I understood gerbes as generalization of line bundle here.
In this, I am trying to understand how to generalize notion of trivialization of line bundle to the notion of trivialization of gerbes. I am following this notes of Hitchin for this.
It says that
We can’t point to a gerbe as a space in the same way that we can for a line bundle, but there is a fundamental notion which helps to understand them – a trivialization of a gerbe.
Further, it says,
Recall that for line bundles, trivialization is a non-vanishing section $s$ of $L$. A unitary trivialization $s/||s||$ is also a section of the principal $S^1$ bundle. In terms of transition functions, this is a collection of functions $f_\alpha:U_\alpha\rightarrow S^1$ such that on $U_\alpha\cap U_\beta$ we have $f_\alpha=g_{\alpha\beta}f_\beta$.

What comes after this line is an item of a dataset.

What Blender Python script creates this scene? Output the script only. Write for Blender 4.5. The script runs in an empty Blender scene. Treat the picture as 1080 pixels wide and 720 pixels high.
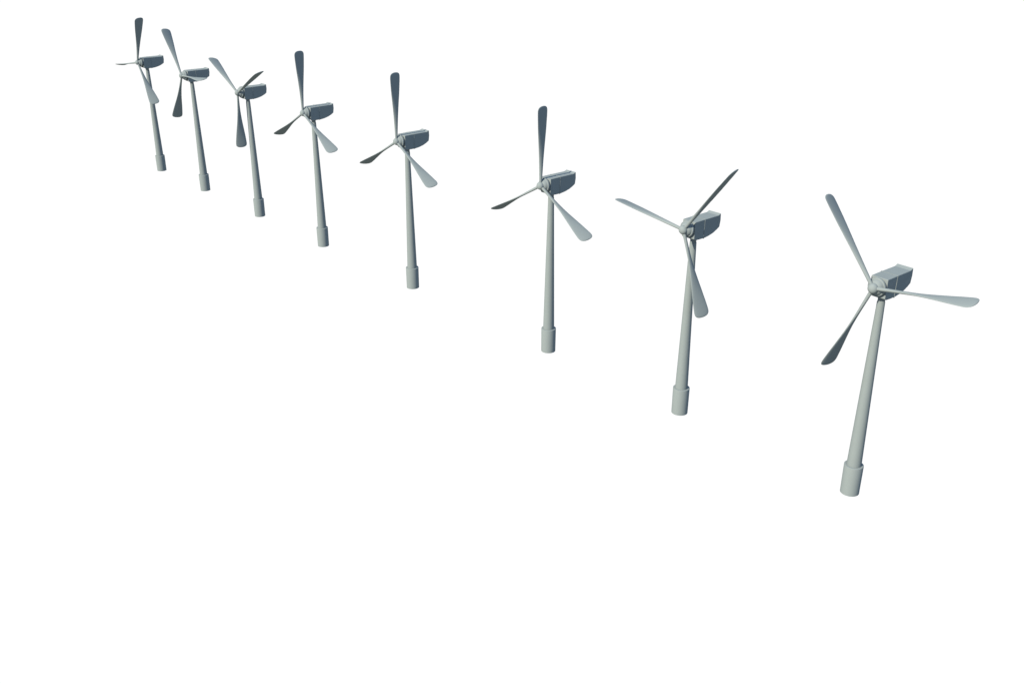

Given another trivialization $f_\alpha':U_\alpha\rightarrow S^1$ we have $f_\alpha'=g_{\alpha\beta}f_\beta'$ and so we see that $$\frac{f_\alpha'}{f_\alpha}=\frac{f_\beta'}{f_\beta}.$$ Thus, $f_\alpha'/f_\alpha$ is restriction of a global function to $U_\alpha$ and we see that the difference of two local trivializations of a line bundle is the global function $X\rightarrow S^1$.
Here, $L$ is a unitary line bundle or its principal $S^1$ bundle of unitary frames. I do not know what is a unitary bundle. I assume that $L$ is just a line bundle $\pi:L\rightarrow X$.
I understand that for line bundles, trivialization is same as giving a non vanishing section of line bundle.
He generalises notion of trivialization to that of gerbes.
In case of line bundles, this is collection of maps $f_\alpha:U_\alpha\rightarrow S^1$.
In case of gerbes it has to be on $1$ fold intersection extra i.e., $f_{\alpha\beta}:U_\alpha\cap U_\beta\rightarrow S^1$.
The condition $f_\alpha=g_{\alpha\beta}f_\beta$ in case of line bundles should have its similar generalization in case of gerbes. I fail to understand how this generalisation is the condition $$g_{\alpha\beta\gamma}=f_{\alpha\beta}f_{\beta\gamma}f_{\gamma\alpha}$$
Any suggestion on understanding this better is useful.